__Exercise requirements__: Write out the full listing again, exactly as it stands.

__Source data__:
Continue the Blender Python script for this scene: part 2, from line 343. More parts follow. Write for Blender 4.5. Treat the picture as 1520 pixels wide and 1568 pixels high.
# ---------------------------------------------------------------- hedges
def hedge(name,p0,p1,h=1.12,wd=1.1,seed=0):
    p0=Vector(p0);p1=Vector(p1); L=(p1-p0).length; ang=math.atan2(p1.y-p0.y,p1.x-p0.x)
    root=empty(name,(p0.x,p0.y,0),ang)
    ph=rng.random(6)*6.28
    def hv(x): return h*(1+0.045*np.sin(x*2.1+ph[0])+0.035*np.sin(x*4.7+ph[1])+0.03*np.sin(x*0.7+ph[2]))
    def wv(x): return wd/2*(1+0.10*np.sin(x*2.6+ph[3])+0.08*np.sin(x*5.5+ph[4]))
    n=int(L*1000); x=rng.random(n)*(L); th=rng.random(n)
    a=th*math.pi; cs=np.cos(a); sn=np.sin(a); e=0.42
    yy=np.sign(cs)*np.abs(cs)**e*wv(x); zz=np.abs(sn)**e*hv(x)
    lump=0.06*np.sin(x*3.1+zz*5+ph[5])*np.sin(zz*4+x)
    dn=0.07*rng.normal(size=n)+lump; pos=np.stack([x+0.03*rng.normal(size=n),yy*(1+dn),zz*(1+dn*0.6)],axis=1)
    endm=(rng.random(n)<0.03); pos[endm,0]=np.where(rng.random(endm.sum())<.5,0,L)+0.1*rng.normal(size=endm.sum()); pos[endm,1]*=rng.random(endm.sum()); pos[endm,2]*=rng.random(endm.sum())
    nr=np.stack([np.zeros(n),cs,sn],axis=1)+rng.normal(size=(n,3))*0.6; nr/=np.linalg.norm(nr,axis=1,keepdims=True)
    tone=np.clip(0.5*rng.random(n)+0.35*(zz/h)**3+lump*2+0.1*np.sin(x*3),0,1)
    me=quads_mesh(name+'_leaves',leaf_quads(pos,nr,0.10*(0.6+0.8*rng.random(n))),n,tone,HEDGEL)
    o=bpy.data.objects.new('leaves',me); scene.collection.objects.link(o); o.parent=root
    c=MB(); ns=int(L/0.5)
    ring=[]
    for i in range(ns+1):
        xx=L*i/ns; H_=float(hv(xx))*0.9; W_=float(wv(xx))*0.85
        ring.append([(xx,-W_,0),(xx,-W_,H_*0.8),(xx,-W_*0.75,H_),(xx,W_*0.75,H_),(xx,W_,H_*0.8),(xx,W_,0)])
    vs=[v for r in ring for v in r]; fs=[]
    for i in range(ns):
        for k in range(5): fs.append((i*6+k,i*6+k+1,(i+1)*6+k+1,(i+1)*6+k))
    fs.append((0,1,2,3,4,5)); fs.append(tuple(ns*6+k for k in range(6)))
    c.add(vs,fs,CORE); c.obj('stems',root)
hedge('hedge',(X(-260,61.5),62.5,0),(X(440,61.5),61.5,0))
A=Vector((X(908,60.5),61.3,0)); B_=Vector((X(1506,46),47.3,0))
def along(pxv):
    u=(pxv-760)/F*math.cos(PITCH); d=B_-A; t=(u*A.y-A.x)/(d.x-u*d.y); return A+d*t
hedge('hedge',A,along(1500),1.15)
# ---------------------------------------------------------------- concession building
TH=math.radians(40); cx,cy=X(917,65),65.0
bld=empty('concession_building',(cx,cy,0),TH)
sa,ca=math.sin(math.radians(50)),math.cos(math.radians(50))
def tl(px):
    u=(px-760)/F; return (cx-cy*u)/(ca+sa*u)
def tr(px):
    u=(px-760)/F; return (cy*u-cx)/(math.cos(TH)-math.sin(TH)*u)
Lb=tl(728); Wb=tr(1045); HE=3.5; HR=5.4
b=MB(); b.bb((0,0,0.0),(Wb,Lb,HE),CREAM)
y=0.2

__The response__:
Continue the Blender Python script for this scene: part 2, from line 343. More parts follow. Write for Blender 4.5. Treat the picture as 1520 pixels wide and 1568 pixels high.
# ---------------------------------------------------------------- hedges
def hedge(name,p0,p1,h=1.12,wd=1.1,seed=0):
    p0=Vector(p0);p1=Vector(p1); L=(p1-p0).length; ang=math.atan2(p1.y-p0.y,p1.x-p0.x)
    root=empty(name,(p0.x,p0.y,0),ang)
    ph=rng.random(6)*6.28
    def hv(x): return h*(1+0.045*np.sin(x*2.1+ph[0])+0.035*np.sin(x*4.7+ph[1])+0.03*np.sin(x*0.7+ph[2]))
    def wv(x): return wd/2*(1+0.10*np.sin(x*2.6+ph[3])+0.08*np.sin(x*5.5+ph[4]))
    n=int(L*1000); x=rng.random(n)*(L); th=rng.random(n)
    a=th*math.pi; cs=np.cos(a); sn=np.sin(a); e=0.42
    yy=np.sign(cs)*np.abs(cs)**e*wv(x); zz=np.abs(sn)**e*hv(x)
    lump=0.06*np.sin(x*3.1+zz*5+ph[5])*np.sin(zz*4+x)
    dn=0.07*rng.normal(size=n)+lump; pos=np.stack([x+0.03*rng.normal(size=n),yy*(1+dn),zz*(1+dn*0.6)],axis=1)
    endm=(rng.random(n)<0.03); pos[endm,0]=np.where(rng.random(endm.sum())<.5,0,L)+0.1*rng.normal(size=endm.sum()); pos[endm,1]*=rng.random(endm.sum()); pos[endm,2]*=rng.random(endm.sum())
    nr=np.stack([np.zeros(n),cs,sn],axis=1)+rng.normal(size=(n,3))*0.6; nr/=np.linalg.norm(nr,axis=1,keepdims=True)
    tone=np.clip(0.5*rng.random(n)+0.35*(zz/h)**3+lump*2+0.1*np.sin(x*3),0,1)
    me=quads_mesh(name+'_leaves',leaf_quads(pos,nr,0.10*(0.6+0.8*rng.random(n))),n,tone,HEDGEL)
    o=bpy.data.objects.new('leaves',me); scene.collection.objects.link(o); o.parent=root
    c=MB(); ns=int(L/0.5)
    ring=[]
    for i in range(ns+1):
        xx=L*i/ns; H_=float(hv(xx))*0.9; W_=float(wv(xx))*0.85
        ring.append([(xx,-W_,0),(xx,-W_,H_*0.8),(xx,-W_*0.75,H_),(xx,W_*0.75,H_),(xx,W_,H_*0.8),(xx,W_,0)])
    vs=[v for r in ring for v in r]; fs=[]
    for i in range(ns):
        for k in range(5): fs.append((i*6+k,i*6+k+1,(i+1)*6+k+1,(i+1)*6+k))
    fs.append((0,1,2,3,4,5)); fs.append(tuple(ns*6+k for k in range(6)))
    c.add(vs,fs,CORE); c.obj('stems',root)
hedge('hedge',(X(-260,61.5),62.5,0),(X(440,61.5),61.5,0))
A=Vector((X(908,60.5),61.3,0)); B_=Vector((X(1506,46),47.3,0))
def along(pxv):
    u=(pxv-760)/F*math.cos(PITCH); d=B_-A; t=(u*A.y-A.x)/(d.x-u*d.y); return A+d*t
hedge('hedge',A,along(1500),1.15)
# ---------------------------------------------------------------- concession building
TH=math.radians(40); cx,cy=X(917,65),65.0
bld=empty('concession_building',(cx,cy,0),TH)
sa,ca=math.sin(math.radians(50)),math.cos(math.radians(50))
def tl(px):
    u=(px-760)/F; return (cx-cy*u)/(ca+sa*u)
def tr(px):
    u=(px-760)/F; return (cy*u-cx)/(math.cos(TH)-math.sin(TH)*u)
Lb=tl(728); Wb=tr(1045); HE=3.5; HR=5.4
b=MB(); b.bb((0,0,0.0),(Wb,Lb,HE),CREAM)
y=0.2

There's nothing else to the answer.